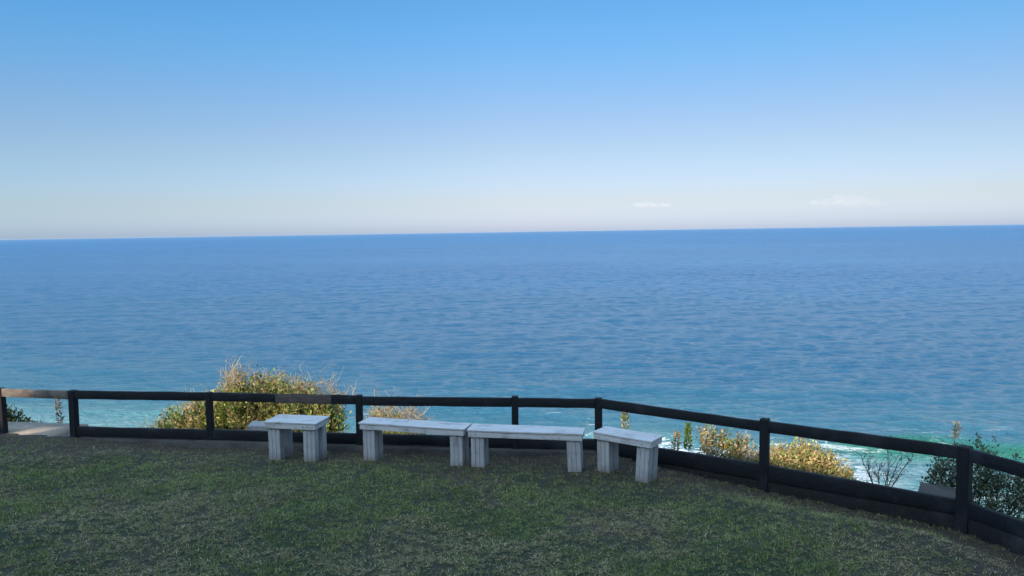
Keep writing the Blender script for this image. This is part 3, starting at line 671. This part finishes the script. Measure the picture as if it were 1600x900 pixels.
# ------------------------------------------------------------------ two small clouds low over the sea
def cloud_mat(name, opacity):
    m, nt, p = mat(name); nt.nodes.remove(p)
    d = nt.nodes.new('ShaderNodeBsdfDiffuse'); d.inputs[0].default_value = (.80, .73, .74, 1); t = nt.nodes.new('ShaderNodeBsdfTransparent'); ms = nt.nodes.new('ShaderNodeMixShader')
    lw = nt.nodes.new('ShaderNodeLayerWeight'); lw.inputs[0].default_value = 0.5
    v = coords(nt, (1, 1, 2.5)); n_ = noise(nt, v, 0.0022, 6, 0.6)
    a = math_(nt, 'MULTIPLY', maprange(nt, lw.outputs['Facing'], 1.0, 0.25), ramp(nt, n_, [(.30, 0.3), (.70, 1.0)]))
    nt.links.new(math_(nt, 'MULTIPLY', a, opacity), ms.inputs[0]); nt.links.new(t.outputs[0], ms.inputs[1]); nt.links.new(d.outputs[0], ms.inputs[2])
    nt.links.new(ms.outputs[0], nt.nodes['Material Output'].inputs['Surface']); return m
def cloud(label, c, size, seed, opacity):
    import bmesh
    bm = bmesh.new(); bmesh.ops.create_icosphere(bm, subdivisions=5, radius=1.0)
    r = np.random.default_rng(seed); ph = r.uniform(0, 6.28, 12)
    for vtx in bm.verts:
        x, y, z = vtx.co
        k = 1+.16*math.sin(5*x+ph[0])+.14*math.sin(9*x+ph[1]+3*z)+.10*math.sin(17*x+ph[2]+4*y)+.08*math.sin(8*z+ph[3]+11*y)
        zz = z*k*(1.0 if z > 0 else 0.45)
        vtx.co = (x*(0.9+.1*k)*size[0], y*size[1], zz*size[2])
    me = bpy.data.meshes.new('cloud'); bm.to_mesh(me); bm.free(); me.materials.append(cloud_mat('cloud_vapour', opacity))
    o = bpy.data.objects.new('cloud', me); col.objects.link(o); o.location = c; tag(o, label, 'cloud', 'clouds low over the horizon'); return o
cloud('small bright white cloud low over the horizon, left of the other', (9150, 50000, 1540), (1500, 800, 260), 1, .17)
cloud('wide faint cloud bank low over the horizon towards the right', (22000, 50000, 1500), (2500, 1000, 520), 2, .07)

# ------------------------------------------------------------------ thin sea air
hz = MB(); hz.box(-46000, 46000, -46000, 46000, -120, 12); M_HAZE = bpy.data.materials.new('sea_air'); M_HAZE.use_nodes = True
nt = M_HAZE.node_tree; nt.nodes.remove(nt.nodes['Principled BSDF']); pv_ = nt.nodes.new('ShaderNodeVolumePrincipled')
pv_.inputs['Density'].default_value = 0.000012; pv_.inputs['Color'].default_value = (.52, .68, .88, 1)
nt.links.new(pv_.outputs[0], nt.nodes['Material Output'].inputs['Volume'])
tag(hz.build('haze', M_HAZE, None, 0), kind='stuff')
========================================
- _Aim_: Repeat the material above in full and exactly, apart from the pictures.

- _Solution for this task_:
Keep writing the Blender script for this image. This is part 3, starting at line 671. This part finishes the script. Measure the picture as if it were 1600x900 pixels.
# ------------------------------------------------------------------ two small clouds low over the sea
def cloud_mat(name, opacity):
    m, nt, p = mat(name); nt.nodes.remove(p)
    d = nt.nodes.new('ShaderNodeBsdfDiffuse'); d.inputs[0].default_value = (.80, .73, .74, 1); t = nt.nodes.new('ShaderNodeBsdfTransparent'); ms = nt.nodes.new('ShaderNodeMixShader')
    lw = nt.nodes.new('ShaderNodeLayerWeight'); lw.inputs[0].default_value = 0.5
    v = coords(nt, (1, 1, 2.5)); n_ = noise(nt, v, 0.0022, 6, 0.6)
    a = math_(nt, 'MULTIPLY', maprange(nt, lw.outputs['Facing'], 1.0, 0.25), ramp(nt, n_, [(.30, 0.3), (.70, 1.0)]))
    nt.links.new(math_(nt, 'MULTIPLY', a, opacity), ms.inputs[0]); nt.links.new(t.outputs[0], ms.inputs[1]); nt.links.new(d.outputs[0], ms.inputs[2])
    nt.links.new(ms.outputs[0], nt.nodes['Material Output'].inputs['Surface']); return m
def cloud(label, c, size, seed, opacity):
    import bmesh
    bm = bmesh.new(); bmesh.ops.create_icosphere(bm, subdivisions=5, radius=1.0)
    r = np.random.default_rng(seed); ph = r.uniform(0, 6.28, 12)
    for vtx in bm.verts:
        x, y, z = vtx.co
        k = 1+.16*math.sin(5*x+ph[0])+.14*math.sin(9*x+ph[1]+3*z)+.10*math.sin(17*x+ph[2]+4*y)+.08*math.sin(8*z+ph[3]+11*y)
        zz = z*k*(1.0 if z > 0 else 0.45)
        vtx.co = (x*(0.9+.1*k)*size[0], y*size[1], zz*size[2])
    me = bpy.data.meshes.new('cloud'); bm.to_mesh(me); bm.free(); me.materials.append(cloud_mat('cloud_vapour', opacity))
    o = bpy.data.objects.new('cloud', me); col.objects.link(o); o.location = c; tag(o, label, 'cloud', 'clouds low over the horizon'); return o
cloud('small bright white cloud low over the horizon, left of the other', (9150, 50000, 1540), (1500, 800, 260), 1, .17)
cloud('wide faint cloud bank low over the horizon towards the right', (22000, 50000, 1500), (2500, 1000, 520), 2, .07)

# ------------------------------------------------------------------ thin sea air
hz = MB(); hz.box(-46000, 46000, -46000, 46000, -120, 12); M_HAZE = bpy.data.materials.new('sea_air'); M_HAZE.use_nodes = True
nt = M_HAZE.node_tree; nt.nodes.remove(nt.nodes['Principled BSDF']); pv_ = nt.nodes.new('ShaderNodeVolumePrincipled')
pv_.inputs['Density'].default_value = 0.000012; pv_.inputs['Color'].default_value = (.52, .68, .88, 1)
nt.links.new(pv_.outputs[0], nt.nodes['Material Output'].inputs['Volume'])
tag(hz.build('haze', M_HAZE, None, 0), kind='stuff')